Thursday, November 06, 2008

Everybody's got one, and they all stink

Excuses, that is.

Brian Holtz's is the argument that "public goods" and "the free rider problem" trump the basic standard of civilized conduct -- non-coercion.

He unpacks it thusly:

Excludability is the ability of producers to detect and prevent uncompensating consumption of their products. Rivalry is the inability of multiple consumers to consume the same good. A public good is defined as a non-rival non-excludable good, such as national defense. Because public goods are not excludable, they get under-produced. The pricing system cannot force consumers to reveal their demand for purely non-excludable goods, and so cannot force producers to meet that demand.


This, per Holtz (and as originally argued by Samuelson), leads to a "free rider" problem (since non-excludability means that one can consume the good without paying for it), and thus to "market failure," justifying the classification of whatever it is we're talking about as a "public good" and, if Mr. Holtz deems it a necessary good, excusing the use of coercive taxation to make everyone -- those who want it and are willing to pay for it, those who want it and aren't willing to pay for it, and those who just don't want it -- cough up "their fair share."

Except, of course, that that's bullshit. Here's why:

- "Under-" (or "over-") production is a subjective evaluation. "Under-production" means "not as much of this stuff is being produced as Brian Holtz believes needs to be produced."

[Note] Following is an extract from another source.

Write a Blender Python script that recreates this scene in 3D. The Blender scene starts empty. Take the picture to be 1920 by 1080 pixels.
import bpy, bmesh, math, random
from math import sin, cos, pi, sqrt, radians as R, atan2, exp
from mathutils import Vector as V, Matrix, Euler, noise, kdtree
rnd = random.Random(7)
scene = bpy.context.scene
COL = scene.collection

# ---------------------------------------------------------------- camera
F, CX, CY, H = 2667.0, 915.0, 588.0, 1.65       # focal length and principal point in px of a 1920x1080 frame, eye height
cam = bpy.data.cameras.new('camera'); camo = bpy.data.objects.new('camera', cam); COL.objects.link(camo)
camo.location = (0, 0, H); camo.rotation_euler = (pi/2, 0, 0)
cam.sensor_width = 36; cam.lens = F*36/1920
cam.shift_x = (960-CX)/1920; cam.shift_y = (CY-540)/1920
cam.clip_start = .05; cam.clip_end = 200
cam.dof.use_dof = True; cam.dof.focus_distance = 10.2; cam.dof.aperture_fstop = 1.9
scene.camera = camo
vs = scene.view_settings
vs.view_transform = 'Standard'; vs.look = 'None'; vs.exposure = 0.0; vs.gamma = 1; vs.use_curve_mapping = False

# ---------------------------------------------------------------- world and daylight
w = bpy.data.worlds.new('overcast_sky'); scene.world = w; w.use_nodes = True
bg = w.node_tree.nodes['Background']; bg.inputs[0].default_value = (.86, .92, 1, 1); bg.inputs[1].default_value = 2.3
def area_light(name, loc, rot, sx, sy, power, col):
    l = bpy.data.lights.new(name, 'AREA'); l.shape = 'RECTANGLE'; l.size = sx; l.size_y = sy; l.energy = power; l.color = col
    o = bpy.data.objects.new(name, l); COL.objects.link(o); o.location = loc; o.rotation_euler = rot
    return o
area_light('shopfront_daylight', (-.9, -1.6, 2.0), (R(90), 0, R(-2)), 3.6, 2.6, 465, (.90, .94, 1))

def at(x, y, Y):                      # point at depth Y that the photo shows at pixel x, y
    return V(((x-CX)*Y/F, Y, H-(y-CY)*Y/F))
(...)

Note that I'm stipulating to Mr. Holtz's honesty here -- he's not just trying to get everyone else to pay for something he alone wants, but rather something he genuinely believes everyone needs and is willing to pay "his fair share" of himself. But that's a subjective evaluation, too. Brian Holtz thinks that everyone needs "national defense." Maybe I think that everyone needs "on-call Swedish massage." I have yet to see the stone tablets upon which the "everyone needsness" of either hath been divinely chiseled.

- There are all kinds of non-rivalrous, non-excludable goods. Take a billboard advertisement, for example. It's non-excludable and non-rivalrous -- the company (Store X) that puts out the ad can't stop anyone passing by from looking at it (nor would they want to!); and no matter how many people look at it, there's no less of it to look at. If the billboard shows a nice pair of tennis shoes, and some of the people who look at it go buy those shoes at Store Y instead of Store X, that makes Store Y a "free rider" -- they got the benefit of the billboard's existence, but they didn't pay for its production or deployment. Does Mr. Holtz propose that tennis shoe billboard advertisements be deemed a "public good" and that Stores A through Z (or maybe all tennis shoe manufacturers, or all potential customers) be taxed to provide for production of said advertisements?

Non-excludability and non-rivalrousness do indeed exist, but they aren't magic wands that make coercion to subsidize production of a good necessary or justifiable. The very minimum additional factors required would be objective criteria for establishing a) what is needed and b) how much of it is needed. Absent those two factors, non-excludability and non-rivalrousness are nothing more than overhead production costs that Mr. Holtz doesn't want to pay all by himself. Which is fine -- until he decides to make everyone else go in with him on them at gunpoint.